• **EXERCISE**
Include in the output exactly the lines from the opening of the data through the line containing "grass_obj('rank_grass', V, Q_, C_, M_GRASS, 'tall", and nothing more.

• **DATA SEGMENT**
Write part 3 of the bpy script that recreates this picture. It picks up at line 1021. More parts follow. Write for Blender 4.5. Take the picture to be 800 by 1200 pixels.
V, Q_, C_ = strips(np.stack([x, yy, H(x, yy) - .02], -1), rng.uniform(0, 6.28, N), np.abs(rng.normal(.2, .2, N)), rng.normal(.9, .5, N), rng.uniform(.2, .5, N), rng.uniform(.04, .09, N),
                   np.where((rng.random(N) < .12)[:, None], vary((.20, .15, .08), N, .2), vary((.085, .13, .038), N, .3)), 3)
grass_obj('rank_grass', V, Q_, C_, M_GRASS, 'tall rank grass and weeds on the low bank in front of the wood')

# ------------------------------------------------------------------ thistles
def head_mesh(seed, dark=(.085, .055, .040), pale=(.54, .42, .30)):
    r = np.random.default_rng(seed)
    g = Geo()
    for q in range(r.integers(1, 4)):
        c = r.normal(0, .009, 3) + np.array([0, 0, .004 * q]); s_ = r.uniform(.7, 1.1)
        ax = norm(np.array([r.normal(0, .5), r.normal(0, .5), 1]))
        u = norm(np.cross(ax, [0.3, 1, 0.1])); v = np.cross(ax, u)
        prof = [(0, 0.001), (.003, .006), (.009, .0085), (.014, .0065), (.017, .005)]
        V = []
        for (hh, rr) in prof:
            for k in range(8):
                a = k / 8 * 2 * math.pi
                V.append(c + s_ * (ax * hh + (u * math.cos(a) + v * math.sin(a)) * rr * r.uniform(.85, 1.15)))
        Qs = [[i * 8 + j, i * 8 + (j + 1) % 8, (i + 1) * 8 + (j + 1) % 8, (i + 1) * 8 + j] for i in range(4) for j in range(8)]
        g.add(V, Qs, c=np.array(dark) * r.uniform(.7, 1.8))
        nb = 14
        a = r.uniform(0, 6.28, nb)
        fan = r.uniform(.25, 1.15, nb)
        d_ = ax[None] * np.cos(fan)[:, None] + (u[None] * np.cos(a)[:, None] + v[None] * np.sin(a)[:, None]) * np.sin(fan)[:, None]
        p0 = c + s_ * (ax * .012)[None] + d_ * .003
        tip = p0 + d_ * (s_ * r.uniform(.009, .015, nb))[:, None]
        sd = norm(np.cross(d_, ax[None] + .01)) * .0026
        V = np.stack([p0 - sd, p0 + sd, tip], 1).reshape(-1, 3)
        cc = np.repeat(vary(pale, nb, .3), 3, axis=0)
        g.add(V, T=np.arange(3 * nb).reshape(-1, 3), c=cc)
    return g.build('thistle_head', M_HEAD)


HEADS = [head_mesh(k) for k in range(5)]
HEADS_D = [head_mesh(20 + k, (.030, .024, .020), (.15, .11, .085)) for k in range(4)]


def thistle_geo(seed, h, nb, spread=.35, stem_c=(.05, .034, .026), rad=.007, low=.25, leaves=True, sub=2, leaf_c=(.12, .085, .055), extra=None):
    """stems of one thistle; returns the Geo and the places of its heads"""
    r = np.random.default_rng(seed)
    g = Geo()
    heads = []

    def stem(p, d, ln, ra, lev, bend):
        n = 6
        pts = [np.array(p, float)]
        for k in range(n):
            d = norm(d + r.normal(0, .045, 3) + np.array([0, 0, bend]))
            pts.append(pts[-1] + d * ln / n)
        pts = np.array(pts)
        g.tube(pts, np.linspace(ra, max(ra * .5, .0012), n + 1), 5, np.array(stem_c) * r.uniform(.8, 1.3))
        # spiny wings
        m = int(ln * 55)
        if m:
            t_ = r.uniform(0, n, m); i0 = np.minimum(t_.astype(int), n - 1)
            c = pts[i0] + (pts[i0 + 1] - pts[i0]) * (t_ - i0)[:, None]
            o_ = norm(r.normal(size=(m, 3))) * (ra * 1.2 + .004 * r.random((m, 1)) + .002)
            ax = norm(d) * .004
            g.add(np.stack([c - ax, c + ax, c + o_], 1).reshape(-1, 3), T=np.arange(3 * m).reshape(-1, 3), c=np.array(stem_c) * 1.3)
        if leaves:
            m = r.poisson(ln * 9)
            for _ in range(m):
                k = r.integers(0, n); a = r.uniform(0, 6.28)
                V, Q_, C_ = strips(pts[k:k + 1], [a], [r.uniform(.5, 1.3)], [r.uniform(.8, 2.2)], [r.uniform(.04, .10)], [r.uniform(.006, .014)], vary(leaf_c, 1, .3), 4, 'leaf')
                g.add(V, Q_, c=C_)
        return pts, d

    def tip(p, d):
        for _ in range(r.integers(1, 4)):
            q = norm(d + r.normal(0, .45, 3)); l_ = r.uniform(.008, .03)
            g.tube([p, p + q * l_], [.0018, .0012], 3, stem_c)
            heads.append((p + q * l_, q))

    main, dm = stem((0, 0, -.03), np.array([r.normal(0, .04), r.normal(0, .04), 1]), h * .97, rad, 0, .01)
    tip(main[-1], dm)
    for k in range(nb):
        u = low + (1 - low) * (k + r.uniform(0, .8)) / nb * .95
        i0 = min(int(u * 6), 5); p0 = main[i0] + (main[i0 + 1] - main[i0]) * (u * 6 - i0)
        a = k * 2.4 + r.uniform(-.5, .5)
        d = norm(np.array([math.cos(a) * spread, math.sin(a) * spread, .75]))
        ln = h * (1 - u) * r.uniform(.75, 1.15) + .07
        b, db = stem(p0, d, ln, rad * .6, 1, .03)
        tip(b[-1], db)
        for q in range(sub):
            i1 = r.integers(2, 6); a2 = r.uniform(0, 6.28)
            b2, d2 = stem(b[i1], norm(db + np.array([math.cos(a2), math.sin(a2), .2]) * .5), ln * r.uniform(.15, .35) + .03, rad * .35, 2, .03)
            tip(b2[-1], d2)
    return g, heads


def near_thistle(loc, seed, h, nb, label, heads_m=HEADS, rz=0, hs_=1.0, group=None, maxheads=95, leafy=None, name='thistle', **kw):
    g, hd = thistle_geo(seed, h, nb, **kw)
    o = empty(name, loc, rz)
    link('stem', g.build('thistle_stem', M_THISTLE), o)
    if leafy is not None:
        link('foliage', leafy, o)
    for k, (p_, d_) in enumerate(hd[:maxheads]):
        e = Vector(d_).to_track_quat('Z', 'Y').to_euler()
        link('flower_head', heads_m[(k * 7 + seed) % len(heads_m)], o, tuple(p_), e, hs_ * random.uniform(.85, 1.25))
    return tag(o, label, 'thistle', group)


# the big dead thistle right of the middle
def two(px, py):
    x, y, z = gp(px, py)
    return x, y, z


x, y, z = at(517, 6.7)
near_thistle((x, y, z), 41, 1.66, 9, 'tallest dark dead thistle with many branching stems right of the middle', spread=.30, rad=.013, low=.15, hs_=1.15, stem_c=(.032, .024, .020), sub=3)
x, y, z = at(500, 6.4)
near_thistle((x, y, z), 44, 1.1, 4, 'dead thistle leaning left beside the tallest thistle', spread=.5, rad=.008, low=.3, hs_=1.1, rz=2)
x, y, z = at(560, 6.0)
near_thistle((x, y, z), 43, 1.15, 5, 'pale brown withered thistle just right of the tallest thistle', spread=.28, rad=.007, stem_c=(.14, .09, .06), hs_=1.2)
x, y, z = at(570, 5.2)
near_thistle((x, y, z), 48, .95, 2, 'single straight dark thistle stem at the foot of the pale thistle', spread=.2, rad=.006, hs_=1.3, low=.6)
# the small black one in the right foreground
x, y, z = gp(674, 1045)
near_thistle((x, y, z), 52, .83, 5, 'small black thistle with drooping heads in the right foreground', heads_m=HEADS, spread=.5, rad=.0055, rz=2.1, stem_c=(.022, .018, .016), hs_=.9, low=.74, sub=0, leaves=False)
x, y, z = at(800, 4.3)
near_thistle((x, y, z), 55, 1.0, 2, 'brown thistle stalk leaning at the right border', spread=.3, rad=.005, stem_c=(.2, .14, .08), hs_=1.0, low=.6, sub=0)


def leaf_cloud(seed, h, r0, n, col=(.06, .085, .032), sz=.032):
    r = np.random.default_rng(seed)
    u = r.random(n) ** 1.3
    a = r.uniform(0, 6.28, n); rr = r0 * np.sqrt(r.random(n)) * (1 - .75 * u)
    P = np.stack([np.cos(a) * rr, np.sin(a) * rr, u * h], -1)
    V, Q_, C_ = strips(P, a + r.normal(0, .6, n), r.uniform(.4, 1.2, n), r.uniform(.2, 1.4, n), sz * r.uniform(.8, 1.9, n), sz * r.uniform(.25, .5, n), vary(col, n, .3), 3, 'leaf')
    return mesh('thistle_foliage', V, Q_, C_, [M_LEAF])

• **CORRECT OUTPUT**
Write part 3 of the bpy script that recreates this picture. It picks up at line 1021. More parts follow. Write for Blender 4.5. Take the picture to be 800 by 1200 pixels.
V, Q_, C_ = strips(np.stack([x, yy, H(x, yy) - .02], -1), rng.uniform(0, 6.28, N), np.abs(rng.normal(.2, .2, N)), rng.normal(.9, .5, N), rng.uniform(.2, .5, N), rng.uniform(.04, .09, N),
                   np.where((rng.random(N) < .12)[:, None], vary((.20, .15, .08), N, .2), vary((.085, .13, .038), N, .3)), 3)
grass_obj('rank_grass', V, Q_, C_, M_GRASS, 'tall rank grass and weeds on the low bank in front of the wood')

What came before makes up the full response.